The academy—populated as it is by members of the professional-managerial class—conceives of itself as moral leaders of society and as a vehicle of social change, especially in recent decades. It has also always thought of itself as separate from society, in some way. But its patterns of hierarchy and patronage are just as bad if not worse (given its blinkered, exceptionalist self-concept). How will future generations of scholars talk about the legacy of John Comaroff and those who rushed to his defense? From the talk online among early career academics and graduate students it appears they want to end the silence. Ironically, this may be a consequence of students’ limited prospects; some feel that the job market is bad enough so they have little to lose in calling out powerful harassers who might otherwise promote their careers.

We are witnessing older academic hierarchies, which are almost unabashedly feudal and based on ideas of apprenticeship, come aground onto the escalating austerity in the neoliberal university. As a young academic—emboldened by the actions of the three brave Harvard graduate students who filed the lawsuit (Margaret Czerwienski, Lilia Kilburn, and Amulya Mandava)—told me this week: the liberal managerialism that attempted to contain the abuses of feudal academia is increasingly delegitimized among younger generations of academics, who turn to social media and labor organizing to try to shift the balance of power. To older academics, these moves are seen (quite rightly) as serious attacks on their position and the decorum of academia, which was always supposed to value civil debate and to be above the grubby materialism of the private sector.

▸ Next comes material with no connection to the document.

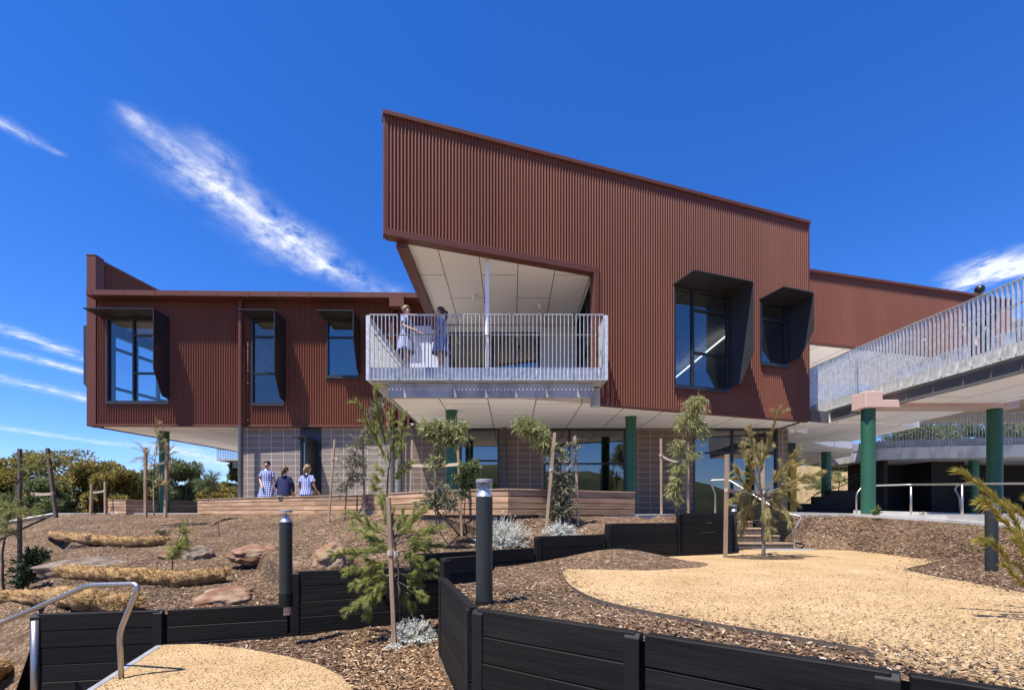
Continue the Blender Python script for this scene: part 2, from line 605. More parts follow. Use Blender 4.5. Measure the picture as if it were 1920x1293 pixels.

This may explain the quick support for Comaroff.

In many ways, my interlocutor argued, older academics (some of whom have been very quiet during this whole scandal) resent and fear their students, who with some justice seem to see them as occupied with obscure subjects while administrations gutted the university. The lawsuit by Czerwienski, Kilburn and Mandava and the open support of their comrades may present an opportunity for this generation to begin to forge a new model for academia, in which solidarity isn’t just about protecting one’s powerful friends.